_EXERCISE_
Print the complete set of entries exactly.

Start of DATA ENTRIES

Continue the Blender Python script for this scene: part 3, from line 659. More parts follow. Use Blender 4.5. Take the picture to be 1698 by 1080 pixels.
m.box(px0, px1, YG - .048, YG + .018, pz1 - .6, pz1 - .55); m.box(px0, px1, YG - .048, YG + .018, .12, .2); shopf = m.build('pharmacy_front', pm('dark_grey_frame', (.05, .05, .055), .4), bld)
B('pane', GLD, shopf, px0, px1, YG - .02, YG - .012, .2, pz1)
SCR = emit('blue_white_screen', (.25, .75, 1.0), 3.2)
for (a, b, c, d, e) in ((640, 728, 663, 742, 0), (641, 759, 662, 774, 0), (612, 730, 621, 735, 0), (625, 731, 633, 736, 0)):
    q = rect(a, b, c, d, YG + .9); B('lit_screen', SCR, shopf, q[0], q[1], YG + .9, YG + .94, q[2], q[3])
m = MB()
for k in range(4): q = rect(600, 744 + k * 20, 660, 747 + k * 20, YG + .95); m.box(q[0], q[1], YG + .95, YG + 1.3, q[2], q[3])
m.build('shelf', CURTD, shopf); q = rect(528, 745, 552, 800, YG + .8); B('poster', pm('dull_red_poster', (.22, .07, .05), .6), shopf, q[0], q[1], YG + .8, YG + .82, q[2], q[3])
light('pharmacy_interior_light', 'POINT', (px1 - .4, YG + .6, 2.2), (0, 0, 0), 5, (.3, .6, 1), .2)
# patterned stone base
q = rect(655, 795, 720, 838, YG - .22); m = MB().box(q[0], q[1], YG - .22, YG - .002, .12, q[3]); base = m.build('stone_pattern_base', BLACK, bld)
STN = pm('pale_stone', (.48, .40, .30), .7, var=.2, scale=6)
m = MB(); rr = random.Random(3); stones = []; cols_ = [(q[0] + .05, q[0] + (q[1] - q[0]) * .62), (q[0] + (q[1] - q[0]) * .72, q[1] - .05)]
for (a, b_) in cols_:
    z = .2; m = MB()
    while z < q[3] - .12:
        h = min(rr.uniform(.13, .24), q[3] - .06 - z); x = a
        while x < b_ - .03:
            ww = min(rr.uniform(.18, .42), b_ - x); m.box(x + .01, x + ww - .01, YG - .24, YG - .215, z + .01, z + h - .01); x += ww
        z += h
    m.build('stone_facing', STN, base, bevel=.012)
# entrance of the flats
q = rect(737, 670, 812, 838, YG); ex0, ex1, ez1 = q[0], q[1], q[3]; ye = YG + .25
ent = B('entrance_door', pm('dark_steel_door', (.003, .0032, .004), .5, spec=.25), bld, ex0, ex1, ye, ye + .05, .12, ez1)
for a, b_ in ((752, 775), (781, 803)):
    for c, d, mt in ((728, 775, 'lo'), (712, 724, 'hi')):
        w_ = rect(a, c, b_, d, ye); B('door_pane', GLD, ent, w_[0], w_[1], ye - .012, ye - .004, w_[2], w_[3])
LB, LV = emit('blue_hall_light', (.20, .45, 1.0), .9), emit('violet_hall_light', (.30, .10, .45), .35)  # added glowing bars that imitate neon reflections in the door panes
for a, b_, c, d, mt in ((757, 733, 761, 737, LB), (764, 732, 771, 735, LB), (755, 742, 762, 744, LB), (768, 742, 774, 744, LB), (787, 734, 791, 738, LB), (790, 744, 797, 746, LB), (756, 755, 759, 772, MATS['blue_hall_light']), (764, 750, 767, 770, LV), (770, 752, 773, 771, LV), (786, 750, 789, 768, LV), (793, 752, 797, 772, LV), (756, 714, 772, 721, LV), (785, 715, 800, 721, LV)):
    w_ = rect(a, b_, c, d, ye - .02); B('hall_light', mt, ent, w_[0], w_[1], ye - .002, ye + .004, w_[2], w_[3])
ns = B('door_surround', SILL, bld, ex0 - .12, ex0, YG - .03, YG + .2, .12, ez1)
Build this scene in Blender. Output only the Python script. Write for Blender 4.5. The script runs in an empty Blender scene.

End of DATA ENTRIES

_RESULT BELOW_
Continue the Blender Python script for this scene: part 3, from line 659. More parts follow. Use Blender 4.5. Take the picture to be 1698 by 1080 pixels.
m.box(px0, px1, YG - .048, YG + .018, pz1 - .6, pz1 - .55); m.box(px0, px1, YG - .048, YG + .018, .12, .2); shopf = m.build('pharmacy_front', pm('dark_grey_frame', (.05, .05, .055), .4), bld)
B('pane', GLD, shopf, px0, px1, YG - .02, YG - .012, .2, pz1)
SCR = emit('blue_white_screen', (.25, .75, 1.0), 3.2)
for (a, b, c, d, e) in ((640, 728, 663, 742, 0), (641, 759, 662, 774, 0), (612, 730, 621, 735, 0), (625, 731, 633, 736, 0)):
    q = rect(a, b, c, d, YG + .9); B('lit_screen', SCR, shopf, q[0], q[1], YG + .9, YG + .94, q[2], q[3])
m = MB()
for k in range(4): q = rect(600, 744 + k * 20, 660, 747 + k * 20, YG + .95); m.box(q[0], q[1], YG + .95, YG + 1.3, q[2], q[3])
m.build('shelf', CURTD, shopf); q = rect(528, 745, 552, 800, YG + .8); B('poster', pm('dull_red_poster', (.22, .07, .05), .6), shopf, q[0], q[1], YG + .8, YG + .82, q[2], q[3])
light('pharmacy_interior_light', 'POINT', (px1 - .4, YG + .6, 2.2), (0, 0, 0), 5, (.3, .6, 1), .2)
# patterned stone base
q = rect(655, 795, 720, 838, YG - .22); m = MB().box(q[0], q[1], YG - .22, YG - .002, .12, q[3]); base = m.build('stone_pattern_base', BLACK, bld)
STN = pm('pale_stone', (.48, .40, .30), .7, var=.2, scale=6)
m = MB(); rr = random.Random(3); stones = []; cols_ = [(q[0] + .05, q[0] + (q[1] - q[0]) * .62), (q[0] + (q[1] - q[0]) * .72, q[1] - .05)]
for (a, b_) in cols_:
    z = .2; m = MB()
    while z < q[3] - .12:
        h = min(rr.uniform(.13, .24), q[3] - .06 - z); x = a
        while x < b_ - .03:
            ww = min(rr.uniform(.18, .42), b_ - x); m.box(x + .01, x + ww - .01, YG - .24, YG - .215, z + .01, z + h - .01); x += ww
        z += h
    m.build('stone_facing', STN, base, bevel=.012)
# entrance of the flats
q = rect(737, 670, 812, 838, YG); ex0, ex1, ez1 = q[0], q[1], q[3]; ye = YG + .25
ent = B('entrance_door', pm('dark_steel_door', (.003, .0032, .004), .5, spec=.25), bld, ex0, ex1, ye, ye + .05, .12, ez1)
for a, b_ in ((752, 775), (781, 803)):
    for c, d, mt in ((728, 775, 'lo'), (712, 724, 'hi')):
        w_ = rect(a, c, b_, d, ye); B('door_pane', GLD, ent, w_[0], w_[1], ye - .012, ye - .004, w_[2], w_[3])
LB, LV = emit('blue_hall_light', (.20, .45, 1.0), .9), emit('violet_hall_light', (.30, .10, .45), .35)  # added glowing bars that imitate neon reflections in the door panes
for a, b_, c, d, mt in ((757, 733, 761, 737, LB), (764, 732, 771, 735, LB), (755, 742, 762, 744, LB), (768, 742, 774, 744, LB), (787, 734, 791, 738, LB), (790, 744, 797, 746, LB), (756, 755, 759, 772, MATS['blue_hall_light']), (764, 750, 767, 770, LV), (770, 752, 773, 771, LV), (786, 750, 789, 768, LV), (793, 752, 797, 772, LV), (756, 714, 772, 721, LV), (785, 715, 800, 721, LV)):
    w_ = rect(a, b_, c, d, ye - .02); B('hall_light', mt, ent, w_[0], w_[1], ye - .002, ye + .004, w_[2], w_[3])
ns = B('door_surround', SILL, bld, ex0 - .12, ex0, YG - .03, YG + .2, .12, ez1)
Build this scene in Blender. Output only the Python script. Write for Blender 4.5. The script runs in an empty Blender scene.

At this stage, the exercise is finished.